The sticking point is not that God is “vengeful” and we should therefore call into question His commands as such, but that God is “just” and we should view His commands as such. “For the wages of sin is death, but the gift of God is eternal life in Christ Jesus our Lord,” wrote the Apostle Paul (Romans 3:23).

Jesus warns the people of Chorazin and Bethsaida of such, as did His Father thousands of years earlier. There has been no change in character or temperament, only a change in the method of God’s just judgment.

I think one of the most important verses to understand God’s character is found in the Old Testament, in Exodus when God allowed His glory to pass in front of Moses:

Yahweh is a compassionate and gracious God, slow to anger and rich in faithful love and truth, maintaining faithful love to a thousand generations, forgiving wrongdoing, rebellion, and sin. But He will not leave the guilty unpunished, bringing the consequences of the fathers’ wrongdoing on the children and grandchildren to the third and fourth generation (Exodus 34:6-7).

God doesn’t have an anger-management problem, God has a sin problem—He doesn’t like it! He wishes we would stop sinning and turn to Him. God has given humanity every opportunity to turn from our sin: He revealed Himself in creation and He revealed Himself and His will through His word. Most importantly, God revealed Himself by sending His Son, the incarnate God, who reveals His Father to us.
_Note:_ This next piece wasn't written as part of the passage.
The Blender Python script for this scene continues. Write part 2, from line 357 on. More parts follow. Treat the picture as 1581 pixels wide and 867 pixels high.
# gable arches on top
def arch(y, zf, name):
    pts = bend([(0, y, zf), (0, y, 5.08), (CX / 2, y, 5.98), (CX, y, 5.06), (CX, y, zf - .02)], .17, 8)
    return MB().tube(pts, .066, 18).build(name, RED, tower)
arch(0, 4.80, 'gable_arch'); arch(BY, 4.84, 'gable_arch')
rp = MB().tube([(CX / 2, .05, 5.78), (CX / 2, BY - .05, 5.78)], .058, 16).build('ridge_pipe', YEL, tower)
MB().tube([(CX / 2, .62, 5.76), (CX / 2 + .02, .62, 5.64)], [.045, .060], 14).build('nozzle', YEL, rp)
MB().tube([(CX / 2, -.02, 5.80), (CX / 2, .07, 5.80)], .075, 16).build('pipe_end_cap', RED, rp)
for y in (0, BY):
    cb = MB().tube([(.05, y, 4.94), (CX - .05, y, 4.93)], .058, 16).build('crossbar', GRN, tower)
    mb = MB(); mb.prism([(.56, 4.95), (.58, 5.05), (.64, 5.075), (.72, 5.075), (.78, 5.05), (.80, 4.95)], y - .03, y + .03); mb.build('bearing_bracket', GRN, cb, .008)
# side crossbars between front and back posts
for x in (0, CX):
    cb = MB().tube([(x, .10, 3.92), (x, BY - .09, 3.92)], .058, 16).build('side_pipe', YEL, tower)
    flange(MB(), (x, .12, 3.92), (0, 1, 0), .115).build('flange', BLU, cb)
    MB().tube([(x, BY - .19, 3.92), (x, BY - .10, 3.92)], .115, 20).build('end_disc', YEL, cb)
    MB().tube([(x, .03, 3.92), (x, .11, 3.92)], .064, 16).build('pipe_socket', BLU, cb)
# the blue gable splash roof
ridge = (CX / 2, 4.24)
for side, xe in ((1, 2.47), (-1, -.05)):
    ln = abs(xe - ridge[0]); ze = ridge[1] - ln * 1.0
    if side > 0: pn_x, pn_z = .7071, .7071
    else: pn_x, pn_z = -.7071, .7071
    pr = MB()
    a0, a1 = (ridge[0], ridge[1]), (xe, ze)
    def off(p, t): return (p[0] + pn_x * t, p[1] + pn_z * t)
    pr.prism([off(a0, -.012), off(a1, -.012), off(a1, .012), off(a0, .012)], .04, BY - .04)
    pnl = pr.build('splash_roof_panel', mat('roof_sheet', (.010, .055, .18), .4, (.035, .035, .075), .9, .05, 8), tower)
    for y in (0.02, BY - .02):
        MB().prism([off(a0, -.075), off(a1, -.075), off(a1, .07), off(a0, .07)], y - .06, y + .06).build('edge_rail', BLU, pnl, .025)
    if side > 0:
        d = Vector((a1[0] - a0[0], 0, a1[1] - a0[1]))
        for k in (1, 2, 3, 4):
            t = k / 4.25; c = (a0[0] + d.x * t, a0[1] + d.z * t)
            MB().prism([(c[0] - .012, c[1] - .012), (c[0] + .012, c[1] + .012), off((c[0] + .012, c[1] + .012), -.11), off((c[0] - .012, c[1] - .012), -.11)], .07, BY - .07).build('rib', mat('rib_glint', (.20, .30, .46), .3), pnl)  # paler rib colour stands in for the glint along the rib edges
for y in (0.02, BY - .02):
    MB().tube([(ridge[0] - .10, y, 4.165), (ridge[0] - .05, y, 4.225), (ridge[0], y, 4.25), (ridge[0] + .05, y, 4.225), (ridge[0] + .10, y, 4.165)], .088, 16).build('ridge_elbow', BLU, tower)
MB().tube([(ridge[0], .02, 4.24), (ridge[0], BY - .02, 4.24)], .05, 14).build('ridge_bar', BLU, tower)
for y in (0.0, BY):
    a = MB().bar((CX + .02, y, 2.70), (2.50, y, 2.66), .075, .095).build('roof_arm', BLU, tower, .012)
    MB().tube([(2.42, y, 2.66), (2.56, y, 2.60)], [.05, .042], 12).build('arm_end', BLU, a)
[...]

Brian Zahnd is correct when He says that “Jesus is the only perfect theology” but it is important to remember that Jesus was promised in the Old Testament, making it an intrinsic part of that perfect theology revealed in Jesus; Jesus is the ultimate fulfillment of the Bible, both its love and judgment.

Claiming that God has changed or that the writers of the Bible misunderstood Him requires tremendous theological gymnastics and intentional ignorance and blindness of both the Old and New Testament. Jesus did not turn a blind eye to sin or avoid pronouncing judgment on those who sinned because that was part and parcel of who He was and why He came—to reveal His Father to those who would hear and reveal the punishment for those who ignored His message.

It might not be palatable that God judges people for their sin but that’s not up to you or me to decide. Our sin separates us from God’s love and salvation—only Jesus’ death on the cross bridges that gap for us. In the end, we either accept the (perceived) good and the bad that comes with God’s grace, or we ignore it all.